Quando você acabar de assistir Eu Me Importo, novo filme original da NETFLIX, tenho certeza que vai procurar se realmente estes fatos acontecem nos EUA. A estrutura deste longa é quase que inteiramente focada no absurdo do Estado a serviço de empresas privadas e, o tom de comédia do filme, tenta expor o quão ridícula é toda essa situação. Com um início promissor e bastante empolgante, misturando humor negro com crítica social, Eu Me Importo flerta com diversos gêneros enquanto faz de tudo para chocar o espectador, mas pela necessidade de ser ousado demais, sucumbe da metade para o final, em uma trama completamente absurda e implausível aliado a personagens que não geram nenhuma empatia com o público.

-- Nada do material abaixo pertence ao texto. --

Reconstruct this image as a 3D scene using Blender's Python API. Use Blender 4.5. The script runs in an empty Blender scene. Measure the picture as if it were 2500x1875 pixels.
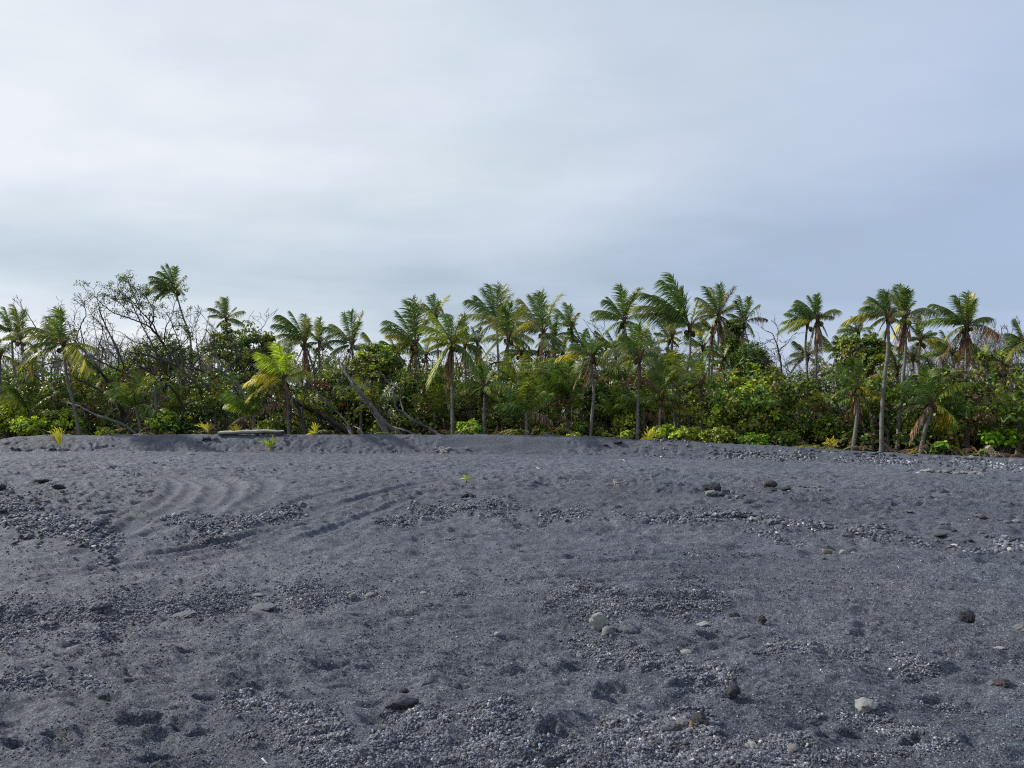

Eu Me Importo acompanha a rotina de Marla (Rosamund Pike), uma golpista que faz idosos como suas vítimas. O plano é simples: a moça convence juízes a lhe darem a guarda de certas pessoas de idade, dizendo que elas não conseguem mais cuidar de si mesmas. Uma vez que ganha a causa, coloca seus clientes de forma isolada em asilos, enquanto vende todas as propriedades deles, ficando com o lucro para levar uma vida confortável. Quando ela pensa ter encontrado uma nova vítima perfeita, descobre que a mesma guarda segredos perigosos. Com base nisso, Marla vai ter que usar toda sua astúcia se quiser continuar viva. O filme é dirigido e roteirizado por J. Blakeson, que constrói com excelência os primeiros 40 minutos de projeção fazendo uma ótima apresentação do plano da protagonista e o desenvolvimento dos personagens. Misturado com uma edição ágil e bem dinâmica, repleta de cortes rápidos e diálogos cheio de sagacidade, o diretor também consegue criar um filme visualmente interessante, moderno e ágil.
O problema deste longa, na minha opinião, está em seu roteiro. Após um primeiro ato empolgante, os dois próximos atos se resumem a um jogo de gato e rato cheio de furos e com justificativas implausíveis e tolas. Não há nenhum aprofundamento na personalidade dos personagens, nem diálogos interessantes ou um clímax corajoso. O roteiro começa quase como um conto de horror social, onde tinha a oportunidade de uma descida ao inferno da protagonista ao tomar direções completamente erradas em sua vida e arcar com as consequencias de seus atos. Porém, com a entrada de determinado personagem, que deveria trazer ainda mais angústia e tensão a trama, o filme libera cargas constantes de fantasia que acaba por tirar do filme a atmosfera de tensão e impunidade. Assista ao novo clássico e obra prima "Onde os Fracos Não Tem Vez" e vocês saberão do que estou falando. Outro fato negativo é a longa duração do longa, que acaba rendendo mais que o necessário ao tomar caminhos fáceis para o desenrolar da trama e ao desenvolver personagens detestáveis, daqueles que o espectador não consegue criar alguma empatia ou se identificar para torcer por suas vidas.
Porém, o que me impediu de abandonar a produção certamente foi o trabalho dos atores. Rosamund Pike é o grande centro das atenções e recebeu uma indicação ao Globo de Ouro por seu trabalho, entregando uma personagem fria, impiedosa e sem qualquer tipo de preocupação com as pessoas cujas vidas são destruídas. Mais conhecida por seu papel em Garota Exemplar, a atriz mantém uma postura inabalável mesmo em situações extremas, que acaba deixando o filme com um ar absurdo, mas que não tira o mérito de sua atuação. Outro destaque fica para Peter Dinklage, o eterno Tyrion Lannister de Game Of Thrones, que emprega maneirismos divertidos em sua atuação, sem nunca perder a sensação de perigo.
Eu Me Importo tem um excelente início que me deixou bastante empolgado e com grandes expectativas, mas que joga todo seu potencial fora com uma trama implausível, absurda e por possuir apenas personagens detestáveis que não gera nenhuma identificação com o público.
Curiosidades: Um dos acontecimentos reais que inspirou o filme foi o caso do cuidador April Parks, que foi condenado em 2019 por mais de 100 acusações de perjúrio, furto e exploração de idosos.